En tenant compte de l’amortissement de la dette intérieure et extérieure (évaluée à 1 870,6 milliards) et du paiement des arriérés intérieurs (498,8 milliards), le besoin de financement global de l’État pour 2026 se chiffre à 3 104,2 milliards de FCFA. Il s’agit d’une hausse alarmante de 777,5 milliards de FCFA par rapport à l’année précédente (2 326,5 milliards de FCFA).

Pour combler ce gap, le Gouvernement a planifié un recours massif aux sources de financement externe et interne : l’émission de titres publics (400,0 milliards), les financements bancaires (589,7 milliards), et surtout, les emprunts extérieurs (1 000 milliards). Cette dépendance accrue, où près d’un tiers du besoin de financement sera couvert par de la nouvelle dette, pose inévitablement la question de la soutenabilité à moyen terme de cette croissance budgétaire, notamment au regard du poids croissant du service de la dette dans les charges de l’État. Le PLF 2026 est ainsi un pari ambitieux, mais dont le coût réel se mesurera à l’aune de la dette future du Cameroun.

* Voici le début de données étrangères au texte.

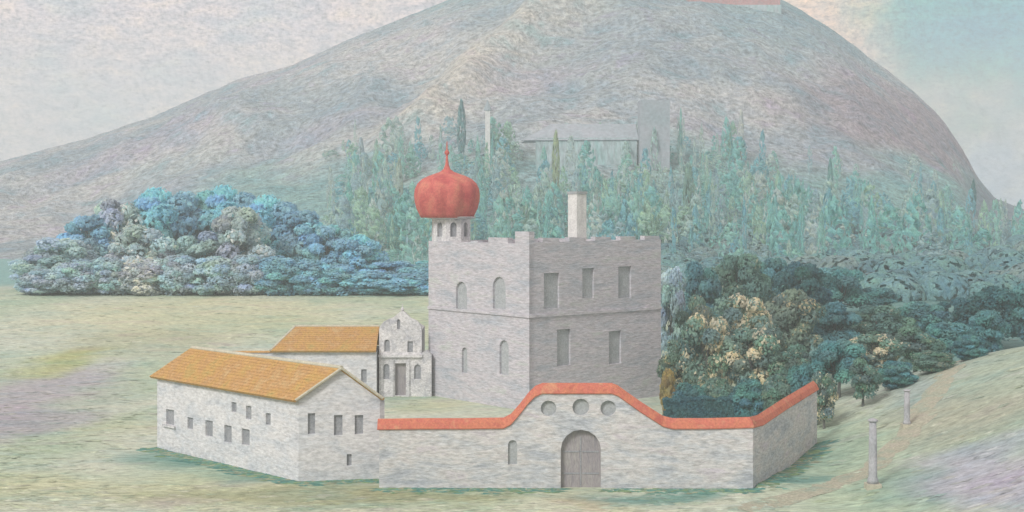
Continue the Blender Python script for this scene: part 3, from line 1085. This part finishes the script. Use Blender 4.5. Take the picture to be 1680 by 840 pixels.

« En 2026, l’orientation de la politique budgétaire globale du Gouvernement demeure la consolidation de la situation des finances publiques en cohérence avec le pacte de Convergence de la CEMAC tout en garantissant la mise en œuvre efficace des objectifs prioritaires de la SND30 », peut-on lire dans l’exposé des motifs du PLF2026.